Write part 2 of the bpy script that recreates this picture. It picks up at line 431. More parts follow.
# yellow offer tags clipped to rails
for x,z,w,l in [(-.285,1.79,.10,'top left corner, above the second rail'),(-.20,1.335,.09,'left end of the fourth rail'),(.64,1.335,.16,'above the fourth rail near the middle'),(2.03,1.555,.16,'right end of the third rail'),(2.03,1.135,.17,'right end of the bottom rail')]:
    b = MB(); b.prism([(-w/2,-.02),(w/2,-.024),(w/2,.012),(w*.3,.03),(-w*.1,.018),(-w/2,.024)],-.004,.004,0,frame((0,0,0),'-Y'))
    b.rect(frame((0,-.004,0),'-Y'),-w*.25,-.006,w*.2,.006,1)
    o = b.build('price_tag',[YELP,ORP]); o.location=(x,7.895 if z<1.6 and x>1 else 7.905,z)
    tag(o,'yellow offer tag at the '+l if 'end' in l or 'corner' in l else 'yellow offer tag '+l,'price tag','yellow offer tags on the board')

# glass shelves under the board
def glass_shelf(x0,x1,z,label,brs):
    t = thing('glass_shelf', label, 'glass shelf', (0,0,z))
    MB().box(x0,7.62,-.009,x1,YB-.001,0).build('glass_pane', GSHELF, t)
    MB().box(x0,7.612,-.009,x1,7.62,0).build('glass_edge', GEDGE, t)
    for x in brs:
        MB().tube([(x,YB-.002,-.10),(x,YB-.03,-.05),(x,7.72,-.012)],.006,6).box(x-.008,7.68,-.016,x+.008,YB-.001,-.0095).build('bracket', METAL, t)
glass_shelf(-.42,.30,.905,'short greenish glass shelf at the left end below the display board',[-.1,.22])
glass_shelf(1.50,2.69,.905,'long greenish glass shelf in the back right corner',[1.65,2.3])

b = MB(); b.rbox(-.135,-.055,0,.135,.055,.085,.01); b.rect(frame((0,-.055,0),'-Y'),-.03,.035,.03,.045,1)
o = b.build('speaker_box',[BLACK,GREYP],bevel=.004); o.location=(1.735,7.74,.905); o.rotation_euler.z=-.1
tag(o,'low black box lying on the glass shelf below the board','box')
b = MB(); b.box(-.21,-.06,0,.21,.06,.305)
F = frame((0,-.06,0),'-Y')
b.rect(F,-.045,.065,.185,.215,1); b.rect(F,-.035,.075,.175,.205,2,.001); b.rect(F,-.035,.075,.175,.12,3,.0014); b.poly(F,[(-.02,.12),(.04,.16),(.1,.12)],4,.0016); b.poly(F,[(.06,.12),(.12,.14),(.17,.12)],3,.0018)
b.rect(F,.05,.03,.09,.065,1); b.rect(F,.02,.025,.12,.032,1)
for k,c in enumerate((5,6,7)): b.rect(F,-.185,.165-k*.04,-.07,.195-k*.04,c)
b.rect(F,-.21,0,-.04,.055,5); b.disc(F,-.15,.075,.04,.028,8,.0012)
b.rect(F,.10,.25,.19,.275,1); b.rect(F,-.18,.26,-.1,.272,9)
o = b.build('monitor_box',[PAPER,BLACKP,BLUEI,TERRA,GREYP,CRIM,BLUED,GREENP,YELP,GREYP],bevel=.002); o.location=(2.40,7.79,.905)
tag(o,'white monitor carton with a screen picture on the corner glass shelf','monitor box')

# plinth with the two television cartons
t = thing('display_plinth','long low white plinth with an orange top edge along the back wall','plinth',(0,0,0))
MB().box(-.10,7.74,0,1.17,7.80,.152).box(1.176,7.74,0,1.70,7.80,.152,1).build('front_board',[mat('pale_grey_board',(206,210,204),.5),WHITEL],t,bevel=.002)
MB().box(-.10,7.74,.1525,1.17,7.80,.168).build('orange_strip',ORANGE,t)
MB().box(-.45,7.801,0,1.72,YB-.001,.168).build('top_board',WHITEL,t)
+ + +
*EXERCISE PROMPT*. Each line that holds the word "picture" is to be copied.

*THE SOLUTION*.
Write part 2 of the bpy script that recreates this picture. It picks up at line 431. More parts follow.
tag(o,'white monitor carton with a screen picture on the corner glass shelf','monitor box')